The first steel made for Murphey had the earliest Bigsby pickups, patterned after Rickenbacker units with a horseshoe magnet structure. This guitar has the newer blade pickups developed in 1947-8, but still under the older-style arched handrest cover. They are controlled by a single volume knob and a 3-way selector offering either neck, or both together. These pickups were occipitally well-designed; they caught on with top players at the time and have become a highly sought-after item on their own -- some still consider them among the best units ever made.

Murphey apparently only used this instrument sparingly...he and Bigsby were already working on the triple-8 console steel that became his signature instrument when it was made. In 1951 he consigned it for sale back through Bigsby's shop, and it was sold to one Ardell Thomas. The receipt for this transaction, handwritten by P.A. Bigsby on his own letterhead, still accompanies the guitar. The instrument re-surfaced in the 1980s and was briefly loaned back to Joaquin Murphey, who resumed playing after a long layoff towards the end of his life. This unique piece is one of the most historic steel guitars extant, a fantastic piece of both Western music history and Bigsby artistry.
 
Overall length is 33 in. (83.8 cm.), 12 1/8 in. (30.8 cm.) wide at lower bout, and 1 7/8 in. (4.8 cm.) in depth, measured at side of rim. Scale length is 24 3/4 in. (629 mm.). Width of nut is 2 1/4 in. (57 mm.).

The guitar is in generally very original condition, with some wear and a few minor modifications over years of use. At one point the second owner added four leg sockets to the bottom (it is fairly heavy!) and these were later removed and the areas very neatly patched with matching bird's eye maple. The jack plate appears later; at least, it is not as neatly made as we would expect from Bigsby. There is some general wear to the finish and metalwork overall, but nothing excessive.
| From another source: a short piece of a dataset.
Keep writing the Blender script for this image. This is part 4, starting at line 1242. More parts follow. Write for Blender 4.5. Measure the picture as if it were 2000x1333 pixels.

The instrument still functions exactly as intended and is simply one of the best-sounding steel guitars we have ever heard...even not plugged in it rings like a bell! Each neck has a slightly different tonal character, which may simply be due to the thicker maple body on the outside neck. It still resides in the original Bigsby handmade hard shell guitar case, lined in heavy blue corduroy fabric. Bigsby's cases are as artful as the guitars they contain. The most amazing artifact is the hand written 1951 receipt from P. A. Bigsby, documenting the sale of this guitar to Ardell Thomas and noting it as "Property of Joaquin Murphy". Overall Excellent - Condition.